Les autres constructeurs européens temporisent aussi
Rappelons qu’à l’instar des autres constructeurs, Stellantis est aujourd’hui très prudent dans la mise en place de ce contrat. En effet, Volkswagen Group a annoncé, fin mars 2023, le gel du déploiement mondial de ses contrats d'agence, y compris en France, en raison d'un problème informatique. Sans les technologies de l’information (IT), il est impossible pour le constructeur de facturer ou même de livrer. Un contrat d’agence lancé seulement en Chine, Autriche, Allemagne et partiellement en France pour les marques Cupra et Volkswagen Véhicules Utilitaires.
Un contrat d’agent qui a pour conséquence, depuis deux ans, de créer de fortes tensions entre les constructeurs et leurs réseaux. A l’instar d’autres constructeurs européens, comme Volkswagen Group ou encore Mercedes et BMW, Stellantis a eu toutes les difficultés du monde pour négocier ce nouveau contrat avec ses réseaux de concessionnaires. Alors que dans le contrat de distribution sélectif, le distributeur était un investisseur indépendant, il devient désormais apporteur d’affaires et est commissionné à chaque véhicule neuf vendu.

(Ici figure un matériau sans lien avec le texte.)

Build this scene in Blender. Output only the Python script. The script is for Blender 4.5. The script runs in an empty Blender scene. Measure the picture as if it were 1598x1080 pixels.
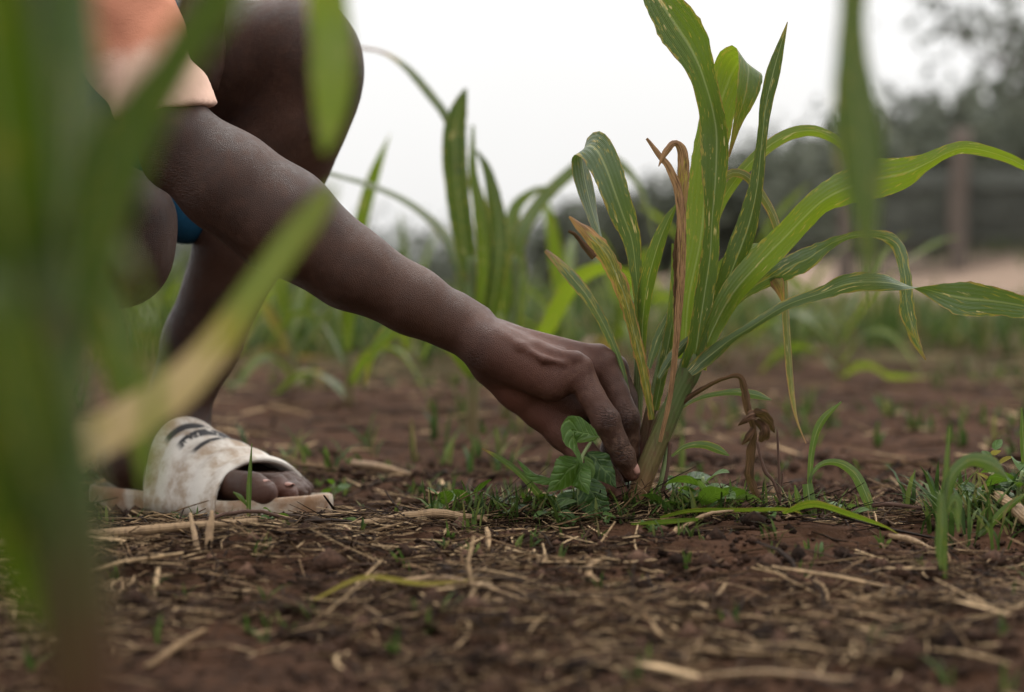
import bpy, math, random
import numpy as np
from mathutils import Vector
random.seed(7); rng = np.random.default_rng(11)
S = bpy.context.scene
COL = S.collection
R = math.radians

# ------------------------------------------------------------------ camera
LENS, DIST, CAMH, HOR = 82.0, 1.6, 0.1736, 430.0
FPX = 1598 * LENS / 36.0
PITCH = math.atan((540 - HOR) / FPX)
cd = bpy.data.cameras.new('camera'); cam = bpy.data.objects.new('camera', cd); COL.objects.link(cam)
cam.location = (0, -DIST, CAMH); cam.rotation_euler = (R(90) - PITCH, 0, 0)
cd.lens = LENS; cd.sensor_width = 36; cd.clip_start = 0.02; cd.clip_end = 2000
cd.dof.use_dof = True; cd.dof.focus_distance = 1.585; cd.dof.aperture_fstop = 5.8
cd.dof.aperture_blades = 0
S.camera = cam
# ------------------------------------------------------------------ sky, sun, exposure
SUN_EL, SUN_AZ = R(62), R(25)          # azimuth measured from +Y towards +X: high, behind the plants, slightly right
w = bpy.data.worlds.new('World'); S.world = w; w.use_nodes = True
nt = w.node_tree; nt.nodes.clear()
N = nt.nodes.new; LK = nt.links.new
out = N('ShaderNodeOutputWorld'); w.cycles.sampling_method = 'NONE'; bg = N('ShaderNodeBackground'); bg.inputs[1].default_value = 0.1
sky = N('ShaderNodeTexSky'); sky.sky_type = 'NISHITA'; sky.sun_disc = False
sky.sun_elevation = SUN_EL; sky.sun_rotation = SUN_AZ; sky.dust_density = 4
# overcast deck over the clear sky: soft grey cloud, slightly brighter towards the zenith
tc = N('ShaderNodeTexCoord'); sep = N('ShaderNodeSeparateXYZ'); LK(tc.outputs['Generated'], sep.inputs[0])
mr = N('ShaderNodeMapRange'); mr.inputs[1].default_value = 0; mr.inputs[2].default_value = 1
mr.inputs[3].default_value = 10.4; mr.inputs[4].default_value = 28.5; LK(sep.outputs[2], mr.inputs[0])
nz = N('ShaderNodeTexNoise'); nz.inputs['Scale'].default_value = 2.2; nz.inputs['Detail'].default_value = 4
LK(tc.outputs['Generated'], nz.inputs['Vector'])
mr2 = N('ShaderNodeMapRange'); mr2.inputs[1].default_value = .3; mr2.inputs[2].default_value = .7
mr2.inputs[3].default_value = .93; mr2.inputs[4].default_value = 1.05; LK(nz.outputs['Fac'], mr2.inputs[0])
mu = N('ShaderNodeMath'); mu.operation = 'MULTIPLY'; LK(mr.outputs[0], mu.inputs[0]); LK(mr2.outputs[0], mu.inputs[1])
vm = N('ShaderNodeVectorMath'); vm.operation = 'SCALE'; vm.inputs[0].default_value = (1.0, .995, .985)
LK(mu.outputs[0], vm.inputs['Scale'])
mx = N('ShaderNodeMix'); mx.data_type = 'RGBA'; mx.inputs[0].default_value = .93
LK(sky.outputs[0], mx.inputs[6]); LK(vm.outputs[0], mx.inputs[7])
LK(mx.outputs[2], bg.inputs[0]); LK(bg.outputs[0], out.inputs[0])
sd = bpy.data.lights.new('sun', 'SUN'); sun = bpy.data.objects.new('sun', sd); COL.objects.link(sun)
sd.energy = 2.0; sd.angle = R(24); sd.color = (1, .97, .92)
sdir = Vector((math.sin(SUN_AZ) * math.cos(SUN_EL), math.cos(SUN_AZ) * math.cos(SUN_EL), math.sin(SUN_EL)))
sun.rotation_euler = sdir.to_track_quat('Z', 'Y').to_euler(); sun.location = (0, 0, 10)
S.view_settings.view_transform = 'Standard'; S.view_settings.look = 'None'
S.view_settings.exposure = -0.12; S.view_settings.gamma = 1
S.render.engine = 'CYCLES'; S.cycles.use_denoising = True; S.cycles.use_adaptive_sampling = True; S.cycles.adaptive_threshold = .02
S.cycles.max_bounces = 5; S.cycles.diffuse_bounces = 3; S.cycles.glossy_bounces = 2; S.cycles.transmission_bounces = 3; S.cycles.transparent_max_bounces = 4

# ------------------------------------------------------------------ helpers
CX = np.array([1., 0, 0]); CF = np.array([0, math.cos(PITCH), -math.sin(PITCH)]); CU = np.array([0, math.sin(PITCH), math.cos(PITCH)])
CAM = np.array([0, -DIST, CAMH])
def P(px, py, Y=0.0):
    """point of the place at world depth Y seen at photograph pixel (px, py)"""
    d = CF + CX * ((px - 799) / FPX) + CU * ((540 - py) / FPX)
    return CAM + d * ((Y + DIST) / d[1])
def SC(Y=0.0): return (Y + DIST) / FPX       # metres per photograph pixel at depth Y
def norm(v):
    v = np.asarray(v, float); n = np.linalg.norm(v, axis=-1, keepdims=True); return v / np.maximum(n, 1e-9)

def mesh_obj(name, verts, faces, mat=None, parent=None, uvs=None, attrs=None, smooth=True, loc=None):
    """verts are world coordinates; stored relative to the parent (or loc)"""
    verts = np.asarray(verts, float)
    off = np.zeros(3)
    if parent is not None:
        q = parent
        while q is not None: off = off + np.array(q.location); q = q.parent
    elif loc is not None: off = np.array(loc, float)
    verts = verts - off
    me = bpy.data.meshes.new(name)
    faces = np.asarray(faces)
    if faces.ndim == 2:
        nv, nf, k = len(verts), len(faces), faces.shape[1]
        me.vertices.add(nv); me.vertices.foreach_set('co', verts.astype(np.float32).ravel())
        me.loops.add(nf * k); me.loops.foreach_set('vertex_index', faces.astype(np.int32).ravel())
        me.polygons.add(nf); me.polygons.foreach_set('loop_start', (np.arange(nf) * k).astype(np.int32))
        me.update(calc_edges=True)
    else:
        me.from_pydata([tuple(v) for v in verts], [], [tuple(f) for f in faces]); me.update()
    me.validate()
    if uvs is not None:
        ul = me.uv_layers.new(name='UVMap'); li = np.zeros(len(me.loops), np.int32); me.loops.foreach_get('vertex_index', li)
        ul.data.foreach_set('uv', np.asarray(uvs, np.float32)[li].ravel())
    for an, av in (attrs or {}).items():
        a = me.attributes.new(an, 'FLOAT', 'POINT'); a.data.foreach_set('value', np.asarray(av, np.float32))
    if smooth: me.polygons.foreach_set('use_smooth', np.ones(len(me.polygons), bool))
    if mat: me.materials.append(mat)
    o = bpy.data.objects.new(name, me); COL.objects.link(o)
    if parent is not None: o.parent = parent
    elif loc is not None: o.location = loc
    return o
def tag(o, label=None, cat=None, group=None, kind=None):
    if label: o['label'] = label
    if cat: o['category'] = cat
    if group: o['group'] = group
    if kind: o['kind'] = kind
    return o
def empty(name, loc, label, cat, group=None):
    e = bpy.data.objects.new(name, None); COL.objects.link(e); e.location = tuple(loc); e.empty_display_size = .02
    return tag(e, label, cat, group)

def hash2(ix, iy, seed):
    h = (ix.astype(np.int64) * 374761393 + iy.astype(np.int64) * 668265263 + seed * 974634777) & 0xffffffff
    h = ((h ^ (h >> 13)) * 1274126177) & 0xffffffff
    return ((h ^ (h >> 16)) & 0xffffff) / float(0xffffff)
def vnoise(x, y, seed=0):
    x = np.asarray(x, float); y = np.asarray(y, float)
    ix = np.floor(x); iy = np.floor(y); fx = x - ix; fy = y - iy
    fx = fx * fx * (3 - 2 * fx); fy = fy * fy * (3 - 2 * fy)
    a = hash2(ix, iy, seed); b = hash2(ix + 1, iy, seed); c = hash2(ix, iy + 1, seed); d = hash2(ix + 1, iy + 1, seed)
    return (a + (b - a) * fx) * (1 - fy) + (c + (d - c) * fx) * fy - .5
def sstep(a, b, x):
    t = np.clip((x - a) / (b - a), 0, 1); return t * t * (3 - 2 * t)

def catmull(ctrl, n):
    c = np.asarray(ctrl, float); m = len(c)
    if m == 2: t = np.linspace(0, 1, n)[:, None]; return c[0] * (1 - t) + c[1] * t
    seg = np.linalg.norm(np.diff(c[:, :2], axis=0), axis=1) + 1e-6
    cum = np.concatenate([[0], np.cumsum(seg)]); cum /= cum[-1]
    e = np.vstack([2 * c[0] - c[1], c, 2 * c[-1] - c[-2]])
    res = []
    for s in np.linspace(0, 1, n):
        i = min(int(np.searchsorted(cum, s, side='right')) - 1, m - 2); t = (s - cum[i]) / (cum[i + 1] - cum[i])
        p0, p1, p2, p3 = e[i], e[i + 1], e[i + 2], e[i + 3]
        res.append(.5 * ((2 * p1) + (-p0 + p2) * t + (2 * p0 - 5 * p1 + 4 * p2 - p3) * t * t + (-p0 + 3 * p1 - 3 * p2 + p3) * t ** 3))
    return np.array(res)

def ribbon(pts, hw, side, fold=.25, wave=.0, wfreq=30., nx=9, phase=0., dry=None, ragged=0., seed=0, crumple=0.):
    """leaf blade: spine points, half widths, unit width vectors -> verts, quads, uvs, dry"""
    n = len(pts); T = norm(np.gradient(pts, axis=0)); side = norm(side - T * np.sum(side * T, 1, keepdims=True))
    nor = np.cross(T, side)
    arc = np.concatenate([[0], np.cumsum(np.linalg.norm(np.diff(pts, axis=0), axis=1))])
    u = np.linspace(-1, 1, nx)
    V = np.zeros((n, nx, 3)); UV = np.zeros((n, nx, 2))
    for j, uu in enumerate(u):
        edge = np.ones(n)
        if ragged and abs(uu) > .99:
            edge = 1 + ragged * 2 * vnoise(arc * 260, np.full(n, 3.3 + uu * 9), seed)
        wv = wave * np.sin(arc * wfreq + phase + (1.7 if uu > 0 else 0)) * abs(uu) ** 2
        V[:, j] = pts + side * (uu * edge * hw)[:, None] + nor * ((fold * abs(uu) ** 1.3 * hw) + wv * np.minimum(1, hw / .006))[:, None]
        if crumple: V[:, j] += (nor * (vnoise(arc * 190, np.full(n, uu * 2.2 + 7), seed + 5) * crumple)[:, None] + side * (vnoise(arc * 130, np.full(n, uu * 1.3 + 3), seed + 9) * crumple * .7)[:, None]) * (hw * 2)[:, None]
        UV[:, j, 0] = (uu + 1) / 2; UV[:, j, 1] = arc * 10
    idx = np.arange(n * nx).reshape(n, nx)
    F = np.stack([idx[:-1, :-1], idx[:-1, 1:], idx[1:, 1:], idx[1:, :-1]], -1).reshape(-1, 4)
    d = np.zeros(n) if dry is None else dry
    return V.reshape(-1, 3), F, UV.reshape(-1, 2), np.repeat(d, nx)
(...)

En difficulté avec son réseau et connaissant des difficultés en interne avec son top management, le déploiement de ce nouveau contrat d’agence est le bienvenu pour le constructeur. Les premiers retours des concessionnaires concernés par cette phase pilote seront très intéressants à plus d'un titre pour mesurer la capacité de Stellantis à maîtriser ses outils informatiques.